Stated exercise
Search the data for the string "were" and gather each line it is in.

Data for processing
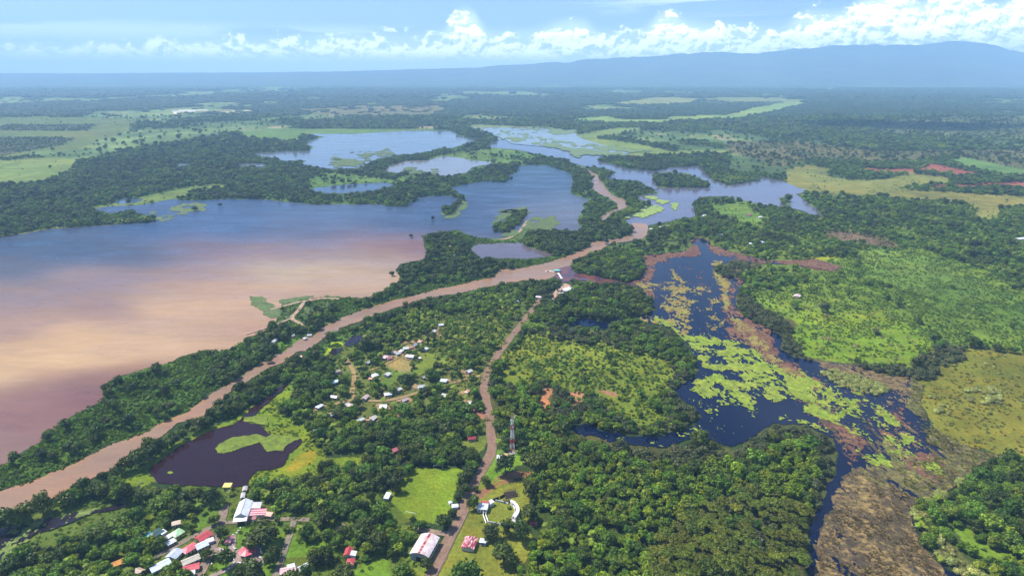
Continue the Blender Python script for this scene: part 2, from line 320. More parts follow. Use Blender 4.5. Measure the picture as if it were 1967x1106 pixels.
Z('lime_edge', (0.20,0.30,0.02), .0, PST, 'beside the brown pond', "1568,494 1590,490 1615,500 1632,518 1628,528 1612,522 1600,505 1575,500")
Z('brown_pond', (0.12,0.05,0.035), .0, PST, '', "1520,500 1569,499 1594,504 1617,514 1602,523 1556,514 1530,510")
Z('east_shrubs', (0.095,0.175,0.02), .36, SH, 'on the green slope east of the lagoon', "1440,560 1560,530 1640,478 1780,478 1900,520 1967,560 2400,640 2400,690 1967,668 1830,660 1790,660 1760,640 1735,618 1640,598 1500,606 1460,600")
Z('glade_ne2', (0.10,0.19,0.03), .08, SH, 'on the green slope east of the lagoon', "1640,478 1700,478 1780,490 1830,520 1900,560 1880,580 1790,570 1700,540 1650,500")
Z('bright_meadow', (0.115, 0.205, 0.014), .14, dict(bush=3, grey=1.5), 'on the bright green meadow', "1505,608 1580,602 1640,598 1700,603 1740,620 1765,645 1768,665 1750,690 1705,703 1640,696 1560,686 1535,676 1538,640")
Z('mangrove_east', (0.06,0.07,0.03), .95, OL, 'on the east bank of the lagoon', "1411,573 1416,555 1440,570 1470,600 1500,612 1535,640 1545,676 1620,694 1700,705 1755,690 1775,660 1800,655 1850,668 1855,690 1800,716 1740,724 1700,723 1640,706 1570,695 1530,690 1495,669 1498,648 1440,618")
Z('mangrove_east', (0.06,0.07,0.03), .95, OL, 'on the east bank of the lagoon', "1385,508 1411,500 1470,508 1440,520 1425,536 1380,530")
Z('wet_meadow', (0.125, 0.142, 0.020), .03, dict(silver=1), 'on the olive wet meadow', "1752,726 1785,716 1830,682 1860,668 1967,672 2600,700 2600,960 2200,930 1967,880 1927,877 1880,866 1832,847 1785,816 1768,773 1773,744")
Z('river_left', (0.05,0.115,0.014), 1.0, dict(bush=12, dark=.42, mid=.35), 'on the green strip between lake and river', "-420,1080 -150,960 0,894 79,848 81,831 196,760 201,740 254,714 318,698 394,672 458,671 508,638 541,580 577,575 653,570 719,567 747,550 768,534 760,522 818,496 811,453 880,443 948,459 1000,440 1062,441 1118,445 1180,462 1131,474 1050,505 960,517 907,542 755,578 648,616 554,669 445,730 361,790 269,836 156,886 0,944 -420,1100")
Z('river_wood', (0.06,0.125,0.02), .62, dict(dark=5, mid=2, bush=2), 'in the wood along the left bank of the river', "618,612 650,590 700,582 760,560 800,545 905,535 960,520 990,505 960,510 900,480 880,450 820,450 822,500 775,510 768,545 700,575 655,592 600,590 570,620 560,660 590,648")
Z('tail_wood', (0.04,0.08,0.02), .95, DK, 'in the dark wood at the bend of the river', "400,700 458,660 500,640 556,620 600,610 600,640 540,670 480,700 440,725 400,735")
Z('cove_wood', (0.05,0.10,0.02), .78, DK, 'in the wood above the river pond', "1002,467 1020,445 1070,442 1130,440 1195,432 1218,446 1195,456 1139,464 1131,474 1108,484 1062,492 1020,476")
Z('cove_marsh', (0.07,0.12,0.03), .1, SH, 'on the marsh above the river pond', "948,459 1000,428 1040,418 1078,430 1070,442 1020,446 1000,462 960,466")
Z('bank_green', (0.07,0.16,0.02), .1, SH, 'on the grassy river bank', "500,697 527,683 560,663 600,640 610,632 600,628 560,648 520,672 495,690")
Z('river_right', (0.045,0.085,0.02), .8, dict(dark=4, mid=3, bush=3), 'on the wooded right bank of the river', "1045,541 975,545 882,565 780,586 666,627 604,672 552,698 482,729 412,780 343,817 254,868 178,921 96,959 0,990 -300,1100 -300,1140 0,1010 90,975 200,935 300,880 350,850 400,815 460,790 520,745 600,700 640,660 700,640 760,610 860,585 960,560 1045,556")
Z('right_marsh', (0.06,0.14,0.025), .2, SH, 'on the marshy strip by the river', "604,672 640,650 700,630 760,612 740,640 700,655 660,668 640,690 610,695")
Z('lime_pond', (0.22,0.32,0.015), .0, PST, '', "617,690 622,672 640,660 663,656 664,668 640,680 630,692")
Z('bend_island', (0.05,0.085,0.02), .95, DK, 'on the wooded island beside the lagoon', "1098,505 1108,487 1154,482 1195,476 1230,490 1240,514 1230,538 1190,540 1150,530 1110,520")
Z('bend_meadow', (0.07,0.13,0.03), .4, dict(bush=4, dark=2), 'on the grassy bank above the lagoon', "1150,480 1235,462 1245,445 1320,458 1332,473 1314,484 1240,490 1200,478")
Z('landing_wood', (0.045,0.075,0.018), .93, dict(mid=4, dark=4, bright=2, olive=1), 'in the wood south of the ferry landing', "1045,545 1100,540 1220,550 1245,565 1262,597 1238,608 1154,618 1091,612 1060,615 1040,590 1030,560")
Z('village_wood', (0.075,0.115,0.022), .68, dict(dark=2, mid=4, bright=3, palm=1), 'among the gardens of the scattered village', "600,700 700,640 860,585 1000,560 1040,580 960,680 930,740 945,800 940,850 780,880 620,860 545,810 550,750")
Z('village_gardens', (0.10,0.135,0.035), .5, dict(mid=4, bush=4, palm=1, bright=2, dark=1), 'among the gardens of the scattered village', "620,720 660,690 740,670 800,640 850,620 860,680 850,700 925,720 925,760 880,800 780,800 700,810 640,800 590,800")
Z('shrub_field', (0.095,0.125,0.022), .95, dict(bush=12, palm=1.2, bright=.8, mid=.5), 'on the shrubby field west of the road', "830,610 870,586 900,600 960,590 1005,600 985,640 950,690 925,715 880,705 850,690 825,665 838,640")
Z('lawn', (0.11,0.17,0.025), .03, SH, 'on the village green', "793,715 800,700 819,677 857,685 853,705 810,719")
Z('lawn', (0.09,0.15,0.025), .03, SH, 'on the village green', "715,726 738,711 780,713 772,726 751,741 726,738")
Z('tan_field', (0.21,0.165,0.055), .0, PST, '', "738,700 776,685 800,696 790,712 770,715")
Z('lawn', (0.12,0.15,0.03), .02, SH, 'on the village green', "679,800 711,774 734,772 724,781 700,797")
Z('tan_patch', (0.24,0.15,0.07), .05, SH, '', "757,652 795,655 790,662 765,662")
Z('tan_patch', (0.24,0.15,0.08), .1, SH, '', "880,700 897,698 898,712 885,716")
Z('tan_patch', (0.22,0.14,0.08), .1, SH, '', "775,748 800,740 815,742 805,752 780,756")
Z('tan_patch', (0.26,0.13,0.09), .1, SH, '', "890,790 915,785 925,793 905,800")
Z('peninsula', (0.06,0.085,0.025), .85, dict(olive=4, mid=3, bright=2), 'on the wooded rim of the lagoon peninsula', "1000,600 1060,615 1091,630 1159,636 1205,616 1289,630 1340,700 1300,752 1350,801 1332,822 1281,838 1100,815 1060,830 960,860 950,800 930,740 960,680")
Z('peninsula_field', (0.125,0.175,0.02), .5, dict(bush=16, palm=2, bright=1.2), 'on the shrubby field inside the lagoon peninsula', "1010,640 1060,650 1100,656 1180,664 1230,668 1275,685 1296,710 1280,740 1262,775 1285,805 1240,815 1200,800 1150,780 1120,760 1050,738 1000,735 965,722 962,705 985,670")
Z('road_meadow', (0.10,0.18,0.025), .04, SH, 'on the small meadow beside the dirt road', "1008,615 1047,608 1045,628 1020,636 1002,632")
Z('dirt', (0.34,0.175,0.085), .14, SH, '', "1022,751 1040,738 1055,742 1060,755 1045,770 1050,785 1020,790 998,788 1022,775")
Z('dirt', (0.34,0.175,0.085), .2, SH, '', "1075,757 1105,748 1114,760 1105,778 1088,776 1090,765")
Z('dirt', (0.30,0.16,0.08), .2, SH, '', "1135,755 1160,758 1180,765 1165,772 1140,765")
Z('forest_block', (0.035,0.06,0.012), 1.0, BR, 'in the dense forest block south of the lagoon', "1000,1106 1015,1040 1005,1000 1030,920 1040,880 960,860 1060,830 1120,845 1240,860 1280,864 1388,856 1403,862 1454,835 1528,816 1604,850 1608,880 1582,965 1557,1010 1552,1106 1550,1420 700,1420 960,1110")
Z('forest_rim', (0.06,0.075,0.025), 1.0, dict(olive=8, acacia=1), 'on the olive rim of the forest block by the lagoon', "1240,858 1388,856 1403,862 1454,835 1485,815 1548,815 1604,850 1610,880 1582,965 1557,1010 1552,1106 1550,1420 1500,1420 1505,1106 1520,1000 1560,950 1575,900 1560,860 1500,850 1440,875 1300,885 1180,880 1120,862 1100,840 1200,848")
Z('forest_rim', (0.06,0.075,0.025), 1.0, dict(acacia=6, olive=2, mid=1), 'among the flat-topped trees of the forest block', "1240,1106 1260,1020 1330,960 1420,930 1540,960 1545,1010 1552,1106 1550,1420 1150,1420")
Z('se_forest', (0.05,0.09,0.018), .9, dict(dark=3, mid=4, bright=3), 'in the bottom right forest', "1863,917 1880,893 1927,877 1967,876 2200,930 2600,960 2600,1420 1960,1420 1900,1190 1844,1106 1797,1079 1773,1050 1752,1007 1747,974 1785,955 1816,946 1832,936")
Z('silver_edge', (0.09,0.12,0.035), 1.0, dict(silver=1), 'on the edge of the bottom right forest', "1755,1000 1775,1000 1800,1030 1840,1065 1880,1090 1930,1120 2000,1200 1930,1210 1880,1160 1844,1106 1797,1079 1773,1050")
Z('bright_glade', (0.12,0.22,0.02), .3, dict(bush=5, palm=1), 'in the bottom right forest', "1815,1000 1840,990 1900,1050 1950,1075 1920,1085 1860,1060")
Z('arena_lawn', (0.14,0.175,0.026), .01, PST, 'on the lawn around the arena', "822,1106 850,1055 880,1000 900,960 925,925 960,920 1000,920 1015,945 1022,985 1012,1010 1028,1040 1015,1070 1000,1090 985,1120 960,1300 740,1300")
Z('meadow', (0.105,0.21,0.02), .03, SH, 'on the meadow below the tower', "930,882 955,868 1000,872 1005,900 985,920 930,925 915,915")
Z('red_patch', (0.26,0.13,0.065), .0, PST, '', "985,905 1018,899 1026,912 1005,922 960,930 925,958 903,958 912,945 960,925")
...
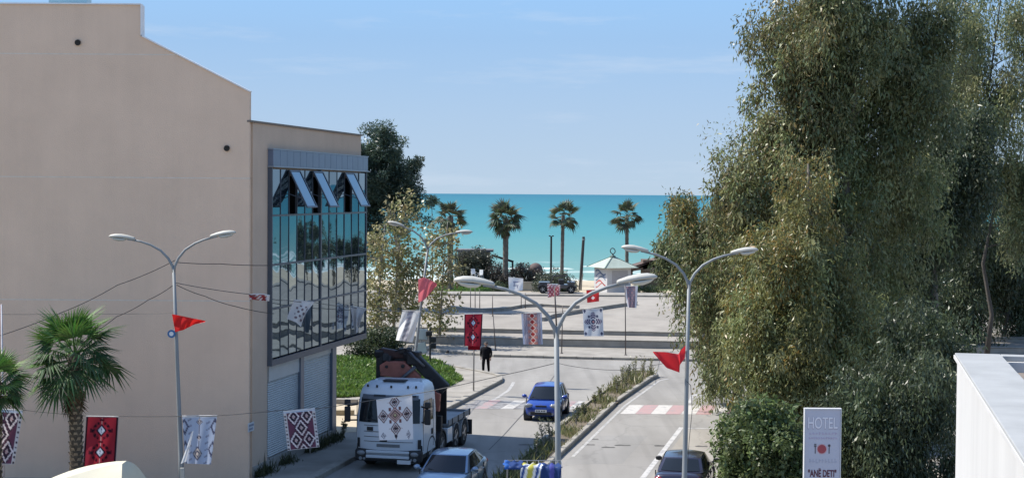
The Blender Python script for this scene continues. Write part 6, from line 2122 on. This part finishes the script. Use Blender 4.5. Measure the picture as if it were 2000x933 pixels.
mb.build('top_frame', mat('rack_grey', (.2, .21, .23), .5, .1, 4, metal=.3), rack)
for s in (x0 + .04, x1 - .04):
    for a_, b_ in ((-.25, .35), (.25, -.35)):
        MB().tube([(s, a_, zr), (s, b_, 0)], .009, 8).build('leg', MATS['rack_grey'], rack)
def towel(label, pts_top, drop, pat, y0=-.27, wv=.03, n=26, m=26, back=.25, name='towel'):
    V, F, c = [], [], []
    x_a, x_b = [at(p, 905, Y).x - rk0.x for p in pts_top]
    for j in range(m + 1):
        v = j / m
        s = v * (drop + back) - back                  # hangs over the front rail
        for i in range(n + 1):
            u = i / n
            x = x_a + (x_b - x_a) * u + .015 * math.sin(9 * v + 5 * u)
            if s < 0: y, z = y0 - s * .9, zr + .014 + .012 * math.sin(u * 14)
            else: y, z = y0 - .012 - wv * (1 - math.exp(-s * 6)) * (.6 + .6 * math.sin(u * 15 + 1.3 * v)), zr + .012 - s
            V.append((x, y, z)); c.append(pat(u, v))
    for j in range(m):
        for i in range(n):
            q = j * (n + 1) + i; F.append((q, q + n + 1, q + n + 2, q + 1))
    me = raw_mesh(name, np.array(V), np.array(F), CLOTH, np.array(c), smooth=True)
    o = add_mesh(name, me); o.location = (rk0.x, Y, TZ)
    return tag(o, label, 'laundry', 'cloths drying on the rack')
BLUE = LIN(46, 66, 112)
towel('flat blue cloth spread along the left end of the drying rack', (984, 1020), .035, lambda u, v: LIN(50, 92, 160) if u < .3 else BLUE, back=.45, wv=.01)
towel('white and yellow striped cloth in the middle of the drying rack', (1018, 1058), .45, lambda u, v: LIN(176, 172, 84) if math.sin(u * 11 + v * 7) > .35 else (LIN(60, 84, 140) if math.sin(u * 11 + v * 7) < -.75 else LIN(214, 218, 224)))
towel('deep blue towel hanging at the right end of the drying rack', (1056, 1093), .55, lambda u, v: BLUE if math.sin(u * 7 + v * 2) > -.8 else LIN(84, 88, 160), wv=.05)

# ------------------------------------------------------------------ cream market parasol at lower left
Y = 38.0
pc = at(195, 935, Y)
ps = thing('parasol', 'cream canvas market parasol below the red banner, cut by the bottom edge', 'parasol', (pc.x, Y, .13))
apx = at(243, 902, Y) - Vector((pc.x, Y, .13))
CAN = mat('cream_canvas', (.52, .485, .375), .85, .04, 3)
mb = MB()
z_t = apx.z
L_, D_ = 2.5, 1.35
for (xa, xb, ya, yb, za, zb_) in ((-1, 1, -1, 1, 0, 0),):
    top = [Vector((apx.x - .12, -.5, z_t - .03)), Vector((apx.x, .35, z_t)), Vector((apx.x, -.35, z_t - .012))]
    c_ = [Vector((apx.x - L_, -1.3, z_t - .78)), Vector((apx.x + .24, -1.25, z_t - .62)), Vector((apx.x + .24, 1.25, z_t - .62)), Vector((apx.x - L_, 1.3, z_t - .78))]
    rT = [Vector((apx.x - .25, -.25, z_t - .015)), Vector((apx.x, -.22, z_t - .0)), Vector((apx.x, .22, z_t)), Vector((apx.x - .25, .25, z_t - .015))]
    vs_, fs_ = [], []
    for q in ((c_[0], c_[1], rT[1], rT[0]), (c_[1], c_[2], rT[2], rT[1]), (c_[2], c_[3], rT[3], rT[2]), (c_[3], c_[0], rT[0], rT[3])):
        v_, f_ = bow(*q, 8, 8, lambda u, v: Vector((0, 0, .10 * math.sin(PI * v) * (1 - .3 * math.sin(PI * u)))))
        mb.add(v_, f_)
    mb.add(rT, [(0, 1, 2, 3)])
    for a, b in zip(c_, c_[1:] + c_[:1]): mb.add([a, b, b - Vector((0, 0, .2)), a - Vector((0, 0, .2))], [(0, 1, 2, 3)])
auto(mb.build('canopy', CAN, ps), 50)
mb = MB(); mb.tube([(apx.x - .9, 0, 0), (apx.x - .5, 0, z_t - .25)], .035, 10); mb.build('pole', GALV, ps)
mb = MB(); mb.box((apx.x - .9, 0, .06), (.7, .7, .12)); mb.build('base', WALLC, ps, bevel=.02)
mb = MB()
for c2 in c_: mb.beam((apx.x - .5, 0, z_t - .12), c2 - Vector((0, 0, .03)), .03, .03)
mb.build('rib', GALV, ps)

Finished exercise
Continue the Blender Python script for this scene: part 2, from line 320. More parts follow. Use Blender 4.5. Measure the picture as if it were 1967x1106 pixels.
The Blender Python script for this scene continues. Write part 6, from line 2122 on. This part finishes the script. Use Blender 4.5. Measure the picture as if it were 2000x933 pixels.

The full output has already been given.